As I mentioned, growing up I watched a lot of Disney movies and my favorites were those that revolved around a princess. It is a concern of many parents (and non parents) that such movies put unrealistic ideas in girls' heads of what to expect when they're older. According to some people, if a girl wants to dress up like Cinderella, she will settle for no one less than her "prince charming" later in life. To these people I say "phooey." I am well-aware that the man I eventually marry will not be "perfect," even though one Halloween I breathed through a tiny hole cut into a plastic Cinderella mask. Sure, Prince Charming can dance, will always be financially secure and has a fabulous house, but as we grow we learn that no one is perfect. We also learn that while someone may seem perfect, that someone may not be perfect for us.

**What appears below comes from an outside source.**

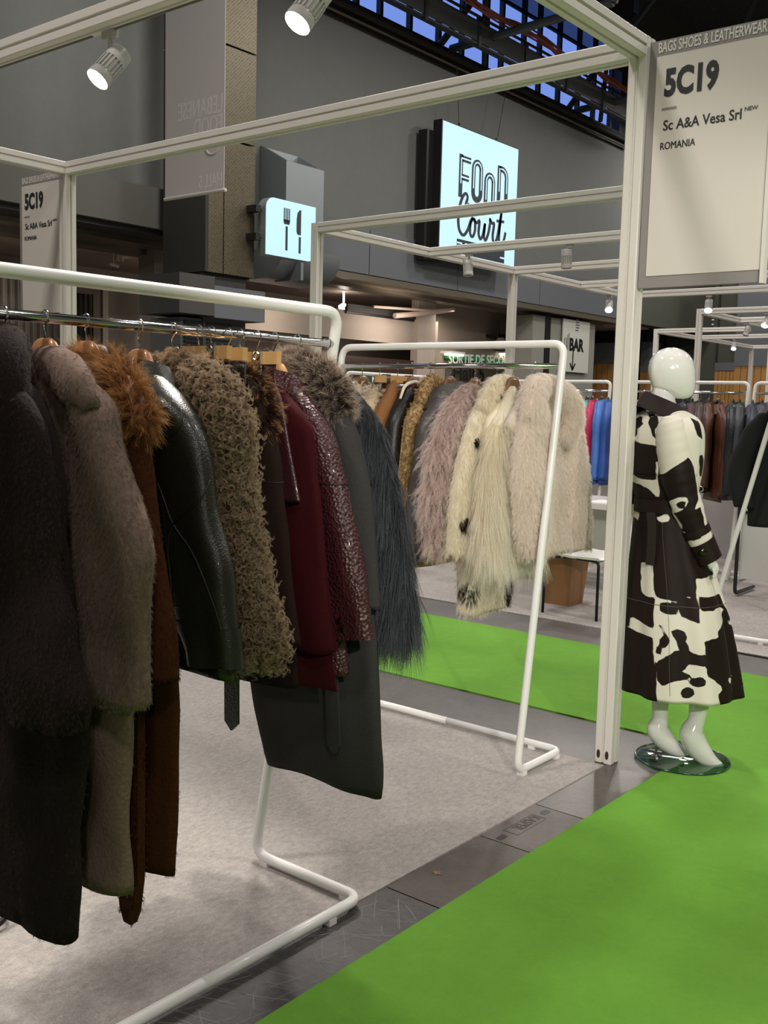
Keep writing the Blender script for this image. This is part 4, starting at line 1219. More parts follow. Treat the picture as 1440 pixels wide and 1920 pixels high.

In WYWS Lucy spends most of the film believing she's in love with her Prince Charming, but while he's comatose, she connects with Jack. Jack was the guy who got in trouble in school, settles for working for his father's business when he'd rather do something else and is always answering the question "why can't you be more like Peter." On paper, Jack is not Prince Charming. But by the end of the movie you learn that he is who makes Lucy happy and who gives her the gift of family, something she hasn't had since her father died (turns out Lucy is more like Cinderella than I realized). Meanwhile, Lucy learns that Peter is kind of a jerk, a liar and engaged to a woman who is already married. What a winner.
Maybe it's the fact that I'm a rational, realistic adult that allows me to acknowledge that the idea of Prince Charming is unrealistic. But maybe a small portion of that acknowledgement is thanks to Lucy and Jack. Watching these two fall in love over and over again on my worn out VHS copy might have influenced me more than Cinderella and the rest of the gang ever did.